Des chats en moins et de gros rats en plus

Concernant les moyens de se nourrir, Fraïha (12 ans), une autre fille de Homs raconte aussi que les  rebelles volaient toutes les provisions recueillies dans les maisons qu’ils perquisitionnent, et s’accaparaient les rations  alimentaires distribuées.
«  Nous ne mangions que lorsque nous étions affamés... Nous avons tellement mangé de la viande de chats que les gros rats se sont multipliés.... ce n’était pas bon. C’était amer », rapporte-t-elle avec une grimace.

Elle révèle aussi que les miliciens ont tué quatre habitants et les ont décapités parce qu’ils ont essayé de quitter le quartier : «  pour qu’ils soient une leçon pour les autres », explique-t-elle.   

Des jeunes  fuient les rebelles

Le maire de Homs, Talal al-Barazi donne une interprétation de ces faits. Tout en niant le fait que  des centaines de rebelles se sont rendus, il assure que de nombreux jeunes qui sont sortis avec les femmes et les enfants étaient recherchés par les miliciens. 4 d’entre eux ont fait semblant d’aider un handicapé pour se rendre au barrage de l’armée.
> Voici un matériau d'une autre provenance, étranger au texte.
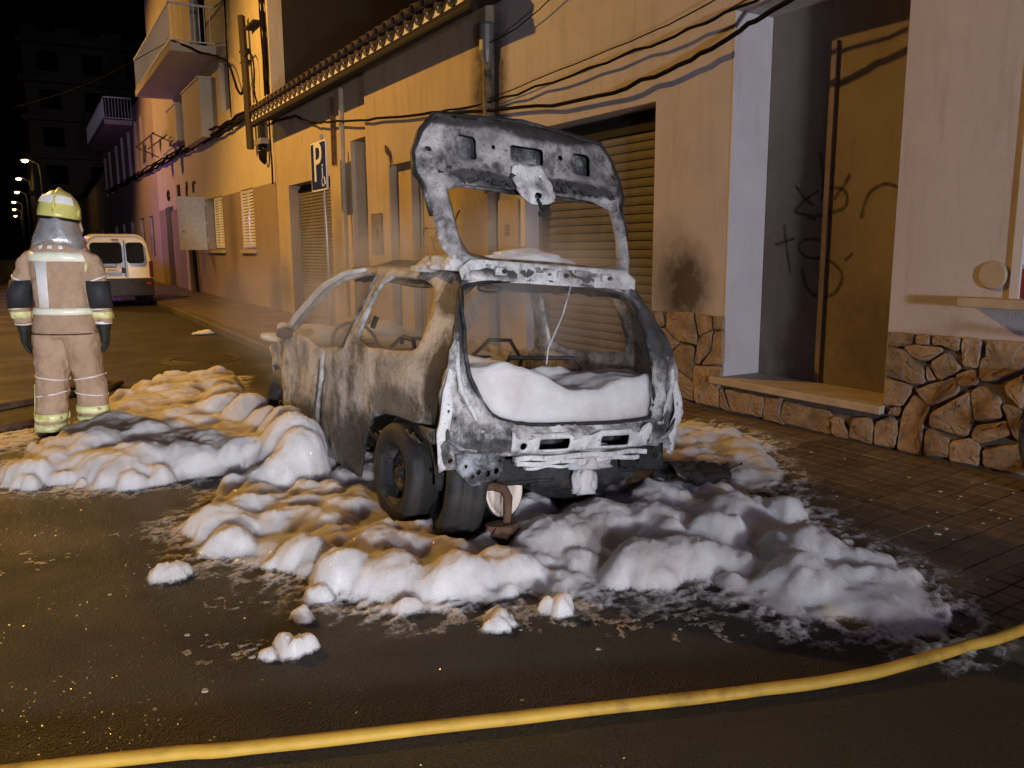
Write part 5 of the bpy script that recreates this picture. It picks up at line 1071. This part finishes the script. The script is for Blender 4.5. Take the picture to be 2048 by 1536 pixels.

Le responsable de l’ONU les avait prévenus que l’organisation internationale n’est nullement censée les prendre en charge parce qu’ils ne font pas partie de la tranche d’âge concernée dans l’accord. « Ils ont alors répondu qu’ils étaient prêts à tout mais voulaient à tout prix sortir », rapporte Barazi.

Il révèle aussi que certains miliciens qui sont sortis parmi les femmes se sont d’eux-mêmes livrés aux autorités syriennes. 179 ex-rebelles jeunes ont vu leur statut réglé et sont revenus à la vie normale, dont 38 vendredi.

340 des habitants évacués ont été hébergés dans des centres conçus pour les civils où ils subissent des cessions de réhabilitation psychologique aux mains de spécialistes et de psychanalystes. Des religieux aussi sont chargés aussi de leur donner des cours similaires.

Quant à ceux qui sont restés, sortiront-ils un jour, a interrogé le correspondant d’al-Akhbar : «jamais. Ils ont piégé les tunnels, et les voies de sortie sont sous le contrôle de snipers qui tirent sur ceux qui s’avisent de le faire », rapporte une femme rescapée.

En tout cas, ils ne sont plus nombreux.